Common Kanban Mistakes We Keep Seeing
Kanban is simple, but simple doesn’t mean foolproof. Teams can still turn it into a mildly expensive source of confusion if they’re not careful. We’ve seen a few repeat offenders.
The first is treating the board like a task cemetery. Everything goes in, almost nothing comes out, and “Done” becomes a mythical destination discussed in whispers. A board should show active flow, not preserve every request since the invention of Slack. Archive aggressively and keep focus on current work.
The second is skipping policies. If we don’t define what columns mean, how work gets prioritised, or what counts as urgent, people invent their own rules. That’s when chaos puts on a lanyard and starts attending meetings.
Third, teams often add too many columns too early.

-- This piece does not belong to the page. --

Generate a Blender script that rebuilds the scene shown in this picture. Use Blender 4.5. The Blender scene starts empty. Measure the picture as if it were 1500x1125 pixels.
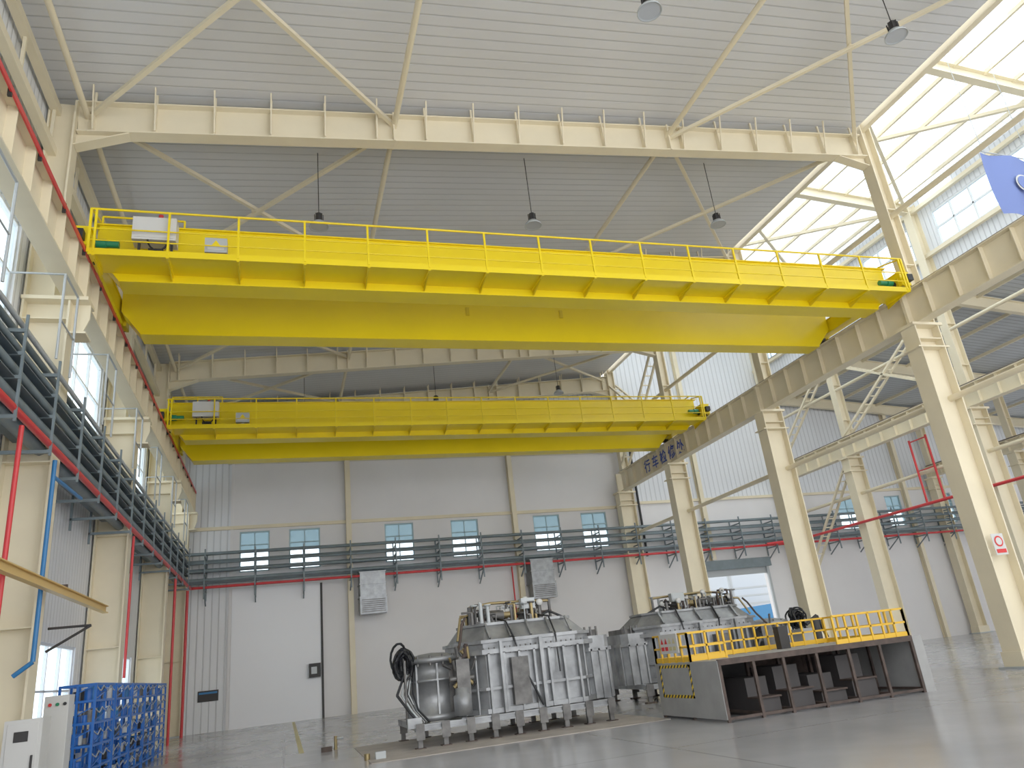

If our board looks like an airport departure screen, we’ve probably over-modeled the process. Start small. Add structure only where confusion or waiting repeatedly appears.
Fourth, some teams track work but never inspect flow. That’s like installing smoke alarms and then removing the batteries because the beeping is inconvenient. The point of kanban is not merely to visualise work, but to improve how it moves.
Finally, there’s the classic leadership mistake: using kanban metrics to pressure individuals. Once that happens, people game the board, split tickets oddly, or avoid transparency. Trust drains fast. Metrics should help us improve the system, not stage a weekly blame recital.
If we avoid those traps, kanban stays what it should be: a practical tool for clearer priorities, better flow, and fewer hidden queues. No miracle cure, no choreography, just better work management. Frankly, that’s refreshing.